When we see the Great British Railways Bill and changes to the Railways Act, I hope we will continue to see competition, and the benefit that open access operators can give to the network in promoting competition.
The Minister needs to think again and retain the role of the Office of Rail Regulation as a statutory consultee in something that to most of us is a competition issue. It needs to be fair and seen to be fair—and I hope that my colleagues in the Department for Transport will look at this and not insist that they can trample over the Office of Rail Regulation and get what they want, because they would rather have an extra train to Edinburgh when, in fact, you could have cancelled one of LNER’s trains and allowed Lumo to go in. Who is to say which is better? It is for the regulator to decide. I look forward to my noble friend’s comments.
I am also grateful, as ever, to the Minister for recently forwarding a copy of the current rail consultation document. I do not wish to rehash the debates that we had on the rail Bill, and I am sure the Minister is unbelievably delighted that when the GBR Bill comes forward we will have plenty of the opportunities to talk about wider reform. Can the Minister give any indication of when that Bill will be introduced and when the Government see it taking effect?
Is not the point of the whole reform agenda to fix problems with our rail system? Today the Government announced that they are cutting NHS England, which has around 13,000 staff, and they are doing so for efficiency reasons. Later this year—soon, we hope—we will see GBR, but when you combine Network Rail and the TOC staff, you are potentially seeing over 80,000 staff. What assurances can the Minister give that, when we see this reform, there will be speedy change and costs will be kept down, when we have such a vast quango?
Finally, as has been touched on, the consultation refers to the importance of freight and says that there would be a growth target, which the previous Government also talked about. Does that mean that that target would be included in the Bill when we see it?

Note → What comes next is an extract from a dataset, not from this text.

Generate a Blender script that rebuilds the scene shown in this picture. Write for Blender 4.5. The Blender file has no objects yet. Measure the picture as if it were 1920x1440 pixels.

The truth is that the Government are meant to be about levelling up. When I brought businesses into my area, I argued the case for a direct train service via Retford into London—if I could have done that via Worksop, it would have been even better—and it succeeded, with major companies coming in. That was the argument—I was there; I was making the argument with those companies. Laing O’Rourke is on the Sheffield side of Worksop, by the way. There is huge new investment on that industrial estate, including it. Cerealto, which came from Spain, is there. All they wanted was an improved service down the east coast main line. No one considered the East Midlands Railway.
I have nothing against Sheffield or that route. Point to point, it is dramatically longer, which might be the reason why people went the other way. The other route is far quicker and far shorter. The Hull Trains model has brought huge economic benefits. It has shifted the housing market. The Government want loads more houses with loads of land. That area is happy to have housing. It wants nuclear fusion there, which will involve massive investment—billions—and 3,000 new jobs. Again, connecting Worksop to London is an economic objective even more than a social one. It is convenient for getting down to the football, the theatre and all that kind of thing that people might want to do, but it is about the economic basis of it. I know every single major company that came in—I was there—and I know that this was part of the argument. These figures are wrong. There needs to be that flexibility.